L’IA et le numérique de nouveau rattachés à Bercy
La secrétaire d’État à l’IA et numérique Clara Chappaz, rattachée au ministère de l’enseignement supérieur et de la recherche dans le gouvernement Barnier conserve son poste… mais rejoint le giron de Bercy.
Elle est désormais ministre déléguée chargée de l’intelligence artificielle et du numérique auprès d’Éric Lombard, ministre de l’économie, des finances et de la souveraineté industrielle et numérique.

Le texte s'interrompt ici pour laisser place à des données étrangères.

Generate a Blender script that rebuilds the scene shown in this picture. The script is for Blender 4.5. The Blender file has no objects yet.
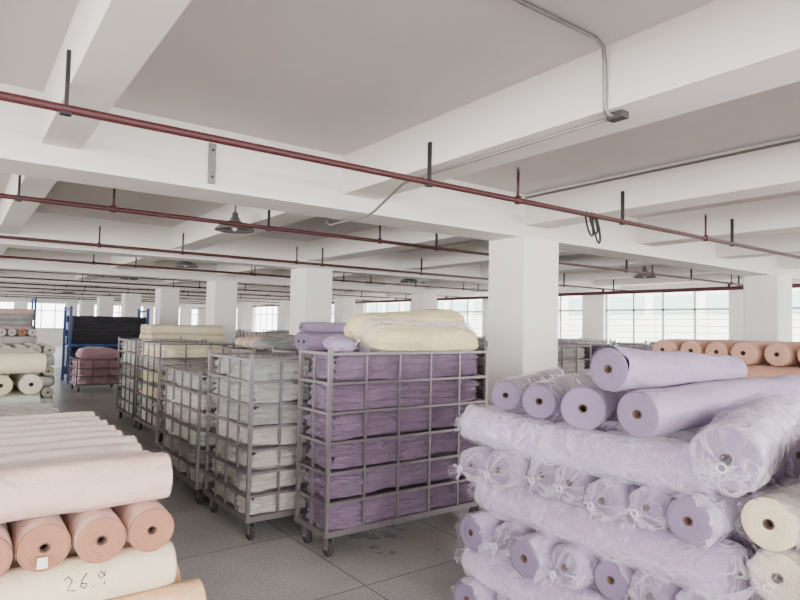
import bpy, math, random
from mathutils import Vector, Matrix, noise
random.seed(11)
S = bpy.context.scene
C = S.collection

# ------------------------------------------------------------------ materials
def lin(c):
    c = c/255.0
    return c/12.92 if c <= .04045 else ((c+.055)/1.055)**2.4
def rgb(r, g, b): return (lin(r), lin(g), lin(b), 1)

def base_mat(name):
    m = bpy.data.materials.new(name); m.use_nodes = True
    nt = m.node_tree
    return m, nt, nt.nodes['Principled BSDF']
def coords(nt, kind='Object', scale=(1, 1, 1)):
    tc = nt.nodes.new('ShaderNodeTexCoord'); mp = nt.nodes.new('ShaderNodeMapping')
    mp.inputs['Scale'].default_value = scale
    nt.links.new(tc.outputs[kind], mp.inputs['Vector'])
    return mp.outputs['Vector']
def noise_n(nt, vec, scale, detail=4, rough=.55, dist=0):
    n = nt.nodes.new('ShaderNodeTexNoise')
    n.inputs['Scale'].default_value = scale; n.inputs['Detail'].default_value = detail
    n.inputs['Roughness'].default_value = rough; n.inputs['Distortion'].default_value = dist
    nt.links.new(vec, n.inputs['Vector']); return n.outputs['Fac']
def ramp(nt, fac, stops):
    r = nt.nodes.new('ShaderNodeValToRGB'); e = r.color_ramp.elements
    while len(e) < len(stops): e.new(.5)
    for i, (p, c) in enumerate(stops):
        e[i].position = p; e[i].color = c
    nt.links.new(fac, r.inputs['Fac']); return r.outputs['Color']
def bump(nt, h, strength, dist, normal=None):
    b = nt.nodes.new('ShaderNodeBump'); b.inputs['Strength'].default_value = strength
    b.inputs['Distance'].default_value = dist
    nt.links.new(h, b.inputs['Height'])
    if normal: nt.links.new(normal, b.inputs['Normal'])
    return b.outputs['Normal']
def math_n(nt, op, a, b=None, c=None, clamp=False):
    n = nt.nodes.new('ShaderNodeMath'); n.operation = op; n.use_clamp = clamp
    for i, x in enumerate((a, b, c)):
        if x is None: continue
        if isinstance(x, (int, float)): n.inputs[i].default_value = x
        else: nt.links.new(x, n.inputs[i])
    return n.outputs[0]
def mul(c, k): return (min(1, c[0]*k), min(1, c[1]*k), min(1, c[2]*k), 1)

def plaster(name, col, rough=.85, var=.06):
    m, nt, p = base_mat(name); v = coords(nt)
    f = noise_n(nt, v, 1.3, 6, .6)
    nt.links.new(ramp(nt, f, [(.3, mul(col, 1-var)), (.7, col)]), p.inputs['Base Color'])
    p.inputs['Roughness'].default_value = rough
    nt.links.new(bump(nt, noise_n(nt, v, 14, 5), .12, .01), p.inputs['Normal'])
    return m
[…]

« Je m’étais battu pour le rattachement de son secrétariat d’État au MESR. Ce n’était pas une simple coquetterie. Lorsqu’on regarde l’ensemble de la chaîne de valeur de l’IA, on constate qu’il faut la remonter. Si on veut franchir un nouveau saut, cela passera par la recherche », a déclaré Patrick Hetzel lors de sa passation de pouvoirs.

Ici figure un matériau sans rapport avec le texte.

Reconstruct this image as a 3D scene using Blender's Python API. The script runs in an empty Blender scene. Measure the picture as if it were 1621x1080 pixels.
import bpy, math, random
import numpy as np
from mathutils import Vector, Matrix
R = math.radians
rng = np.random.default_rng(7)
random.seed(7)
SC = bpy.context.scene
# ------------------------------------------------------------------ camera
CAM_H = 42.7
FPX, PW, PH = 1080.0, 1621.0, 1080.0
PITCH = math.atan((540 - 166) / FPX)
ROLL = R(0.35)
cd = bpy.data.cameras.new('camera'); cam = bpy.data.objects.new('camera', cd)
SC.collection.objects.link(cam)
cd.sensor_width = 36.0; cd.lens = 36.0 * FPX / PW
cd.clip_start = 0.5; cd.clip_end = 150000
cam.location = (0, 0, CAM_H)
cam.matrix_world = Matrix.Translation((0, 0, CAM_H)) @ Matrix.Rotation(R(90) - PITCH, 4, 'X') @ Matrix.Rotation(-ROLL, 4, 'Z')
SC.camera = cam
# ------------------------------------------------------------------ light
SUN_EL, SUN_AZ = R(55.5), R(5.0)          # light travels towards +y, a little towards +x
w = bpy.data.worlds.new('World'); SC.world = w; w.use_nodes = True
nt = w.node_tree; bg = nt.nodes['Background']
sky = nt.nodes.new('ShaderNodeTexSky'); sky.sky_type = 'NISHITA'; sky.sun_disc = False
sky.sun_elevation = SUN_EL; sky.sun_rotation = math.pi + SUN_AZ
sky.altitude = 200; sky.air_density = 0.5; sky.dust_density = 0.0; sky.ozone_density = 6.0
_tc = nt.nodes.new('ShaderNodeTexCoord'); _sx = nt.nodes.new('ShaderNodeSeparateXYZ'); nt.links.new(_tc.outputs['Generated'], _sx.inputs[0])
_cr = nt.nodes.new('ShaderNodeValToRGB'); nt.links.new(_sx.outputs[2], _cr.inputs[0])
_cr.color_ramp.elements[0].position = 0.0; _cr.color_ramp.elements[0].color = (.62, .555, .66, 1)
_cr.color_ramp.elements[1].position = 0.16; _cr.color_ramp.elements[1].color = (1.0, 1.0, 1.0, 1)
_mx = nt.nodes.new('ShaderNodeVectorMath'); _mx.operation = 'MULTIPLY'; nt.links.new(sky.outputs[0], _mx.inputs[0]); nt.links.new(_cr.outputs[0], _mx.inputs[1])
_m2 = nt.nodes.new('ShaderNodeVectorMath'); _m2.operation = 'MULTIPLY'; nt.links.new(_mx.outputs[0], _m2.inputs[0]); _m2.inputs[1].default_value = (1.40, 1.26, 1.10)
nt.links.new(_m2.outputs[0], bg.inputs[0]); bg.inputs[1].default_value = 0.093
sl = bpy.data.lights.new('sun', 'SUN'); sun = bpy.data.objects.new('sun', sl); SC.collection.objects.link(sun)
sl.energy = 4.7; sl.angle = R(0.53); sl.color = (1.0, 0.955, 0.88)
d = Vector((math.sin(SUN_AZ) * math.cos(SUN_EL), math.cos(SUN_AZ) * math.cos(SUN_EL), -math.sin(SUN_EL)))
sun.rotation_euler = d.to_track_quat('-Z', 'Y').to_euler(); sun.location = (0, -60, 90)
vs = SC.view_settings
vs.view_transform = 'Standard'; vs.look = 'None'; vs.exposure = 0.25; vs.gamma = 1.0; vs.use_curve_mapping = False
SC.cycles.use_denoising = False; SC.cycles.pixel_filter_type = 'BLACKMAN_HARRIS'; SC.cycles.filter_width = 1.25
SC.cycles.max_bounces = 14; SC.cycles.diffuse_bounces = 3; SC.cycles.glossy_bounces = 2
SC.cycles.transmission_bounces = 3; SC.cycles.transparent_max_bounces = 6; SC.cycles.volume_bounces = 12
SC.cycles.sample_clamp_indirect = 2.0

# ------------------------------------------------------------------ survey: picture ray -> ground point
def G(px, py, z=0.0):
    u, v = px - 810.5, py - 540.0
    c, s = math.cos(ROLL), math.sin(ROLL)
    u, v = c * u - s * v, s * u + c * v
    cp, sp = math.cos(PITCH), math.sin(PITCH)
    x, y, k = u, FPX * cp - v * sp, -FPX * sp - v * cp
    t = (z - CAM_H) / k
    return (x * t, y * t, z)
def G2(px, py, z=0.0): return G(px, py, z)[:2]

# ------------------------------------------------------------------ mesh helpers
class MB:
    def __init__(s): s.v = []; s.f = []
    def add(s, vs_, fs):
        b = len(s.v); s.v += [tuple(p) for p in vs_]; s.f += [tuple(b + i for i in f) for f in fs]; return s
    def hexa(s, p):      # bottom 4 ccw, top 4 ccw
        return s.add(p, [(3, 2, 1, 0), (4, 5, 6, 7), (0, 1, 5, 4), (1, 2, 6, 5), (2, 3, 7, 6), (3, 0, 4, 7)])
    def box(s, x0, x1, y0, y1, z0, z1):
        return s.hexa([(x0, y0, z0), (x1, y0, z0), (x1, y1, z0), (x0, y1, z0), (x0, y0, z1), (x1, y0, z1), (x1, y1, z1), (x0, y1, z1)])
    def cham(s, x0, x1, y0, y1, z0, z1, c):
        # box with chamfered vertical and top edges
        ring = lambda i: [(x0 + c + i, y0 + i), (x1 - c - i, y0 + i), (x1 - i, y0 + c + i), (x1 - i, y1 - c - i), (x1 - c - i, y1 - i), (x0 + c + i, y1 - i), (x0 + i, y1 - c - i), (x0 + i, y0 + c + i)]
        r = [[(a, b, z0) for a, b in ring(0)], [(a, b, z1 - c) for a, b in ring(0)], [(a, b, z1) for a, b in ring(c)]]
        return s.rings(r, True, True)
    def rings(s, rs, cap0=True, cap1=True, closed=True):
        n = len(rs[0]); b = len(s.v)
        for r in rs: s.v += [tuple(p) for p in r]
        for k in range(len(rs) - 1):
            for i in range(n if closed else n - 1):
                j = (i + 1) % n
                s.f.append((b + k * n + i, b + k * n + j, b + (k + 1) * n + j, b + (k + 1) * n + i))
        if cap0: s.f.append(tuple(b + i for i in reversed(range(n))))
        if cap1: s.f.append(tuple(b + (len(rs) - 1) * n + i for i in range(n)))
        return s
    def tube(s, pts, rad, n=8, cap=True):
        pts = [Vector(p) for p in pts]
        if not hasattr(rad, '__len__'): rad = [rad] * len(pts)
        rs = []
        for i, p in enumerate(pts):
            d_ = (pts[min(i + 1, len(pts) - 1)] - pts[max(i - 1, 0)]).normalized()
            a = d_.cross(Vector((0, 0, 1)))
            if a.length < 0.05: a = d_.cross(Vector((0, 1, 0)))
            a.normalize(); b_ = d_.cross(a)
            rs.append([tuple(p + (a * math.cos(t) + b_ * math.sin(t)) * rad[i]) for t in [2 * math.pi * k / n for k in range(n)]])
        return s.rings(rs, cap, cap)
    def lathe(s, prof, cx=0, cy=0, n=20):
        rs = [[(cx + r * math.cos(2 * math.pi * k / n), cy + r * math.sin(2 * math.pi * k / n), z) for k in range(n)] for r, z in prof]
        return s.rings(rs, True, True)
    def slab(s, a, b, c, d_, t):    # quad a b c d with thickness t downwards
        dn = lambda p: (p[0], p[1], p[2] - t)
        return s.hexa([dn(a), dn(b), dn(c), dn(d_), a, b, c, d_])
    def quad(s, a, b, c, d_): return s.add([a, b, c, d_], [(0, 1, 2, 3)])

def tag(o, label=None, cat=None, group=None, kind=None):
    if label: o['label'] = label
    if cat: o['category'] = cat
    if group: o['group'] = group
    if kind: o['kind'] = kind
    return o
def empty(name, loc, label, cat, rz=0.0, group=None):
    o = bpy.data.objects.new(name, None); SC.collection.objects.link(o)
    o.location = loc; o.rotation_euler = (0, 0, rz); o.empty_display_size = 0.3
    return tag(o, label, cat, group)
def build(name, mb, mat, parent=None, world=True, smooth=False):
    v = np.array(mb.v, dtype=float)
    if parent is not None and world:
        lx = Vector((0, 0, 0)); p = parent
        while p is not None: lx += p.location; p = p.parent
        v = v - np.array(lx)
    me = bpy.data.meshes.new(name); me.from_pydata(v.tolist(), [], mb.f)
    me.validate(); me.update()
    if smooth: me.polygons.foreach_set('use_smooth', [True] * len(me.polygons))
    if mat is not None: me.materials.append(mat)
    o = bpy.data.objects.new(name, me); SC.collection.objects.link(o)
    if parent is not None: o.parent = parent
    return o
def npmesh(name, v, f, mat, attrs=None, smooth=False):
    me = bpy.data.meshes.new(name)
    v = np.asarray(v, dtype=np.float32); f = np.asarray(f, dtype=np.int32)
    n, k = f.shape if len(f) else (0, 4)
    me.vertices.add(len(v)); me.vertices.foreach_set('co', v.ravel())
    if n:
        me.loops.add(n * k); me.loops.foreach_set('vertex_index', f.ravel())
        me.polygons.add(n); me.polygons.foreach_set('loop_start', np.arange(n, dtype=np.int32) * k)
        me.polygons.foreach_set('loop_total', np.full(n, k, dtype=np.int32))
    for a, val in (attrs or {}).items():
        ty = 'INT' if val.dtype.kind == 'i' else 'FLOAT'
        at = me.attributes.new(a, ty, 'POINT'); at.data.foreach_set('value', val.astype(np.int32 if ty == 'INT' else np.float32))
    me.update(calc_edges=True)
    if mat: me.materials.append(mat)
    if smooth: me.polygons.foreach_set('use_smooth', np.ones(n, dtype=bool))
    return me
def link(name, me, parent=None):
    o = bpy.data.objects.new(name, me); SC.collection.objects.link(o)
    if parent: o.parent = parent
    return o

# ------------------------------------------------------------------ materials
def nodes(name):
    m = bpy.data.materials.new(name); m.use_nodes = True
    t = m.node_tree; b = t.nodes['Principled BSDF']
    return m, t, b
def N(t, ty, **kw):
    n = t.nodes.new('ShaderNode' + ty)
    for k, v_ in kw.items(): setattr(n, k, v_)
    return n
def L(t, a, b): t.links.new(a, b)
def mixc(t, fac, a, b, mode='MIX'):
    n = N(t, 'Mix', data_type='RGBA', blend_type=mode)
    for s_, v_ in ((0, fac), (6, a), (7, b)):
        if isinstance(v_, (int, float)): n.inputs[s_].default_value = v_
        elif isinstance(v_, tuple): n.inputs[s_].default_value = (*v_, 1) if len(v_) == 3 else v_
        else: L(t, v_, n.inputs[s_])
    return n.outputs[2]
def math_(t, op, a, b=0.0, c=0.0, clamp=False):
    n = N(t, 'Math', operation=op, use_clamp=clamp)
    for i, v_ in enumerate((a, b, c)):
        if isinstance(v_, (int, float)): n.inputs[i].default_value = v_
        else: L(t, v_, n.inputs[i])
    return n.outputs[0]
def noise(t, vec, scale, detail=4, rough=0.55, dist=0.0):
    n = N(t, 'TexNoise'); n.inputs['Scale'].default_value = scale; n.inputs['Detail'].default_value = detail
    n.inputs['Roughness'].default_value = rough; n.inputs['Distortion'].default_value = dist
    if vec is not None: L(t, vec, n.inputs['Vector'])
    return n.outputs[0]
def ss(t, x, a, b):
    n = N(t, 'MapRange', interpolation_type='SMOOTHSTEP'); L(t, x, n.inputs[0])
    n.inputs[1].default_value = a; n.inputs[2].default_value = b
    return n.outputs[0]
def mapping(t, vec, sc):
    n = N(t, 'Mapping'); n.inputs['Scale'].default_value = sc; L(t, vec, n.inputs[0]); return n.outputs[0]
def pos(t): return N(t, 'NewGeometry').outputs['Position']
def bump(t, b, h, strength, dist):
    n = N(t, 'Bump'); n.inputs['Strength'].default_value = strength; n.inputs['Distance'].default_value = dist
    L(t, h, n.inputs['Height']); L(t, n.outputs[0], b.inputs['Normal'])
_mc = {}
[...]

Clara Chappaz va poursuivre l’organisation à Paris du Sommet pour l’action sur l’intelligence artificielle. Il réunira au Grand Palais les 10 et 11 février chefs d’État et de gouvernements, dirigeants d’organisations internationales, de petites et grandes entreprises, représentants du monde universitaire, chercheurs, organisations non-gouvernementales, artistes et la société civile.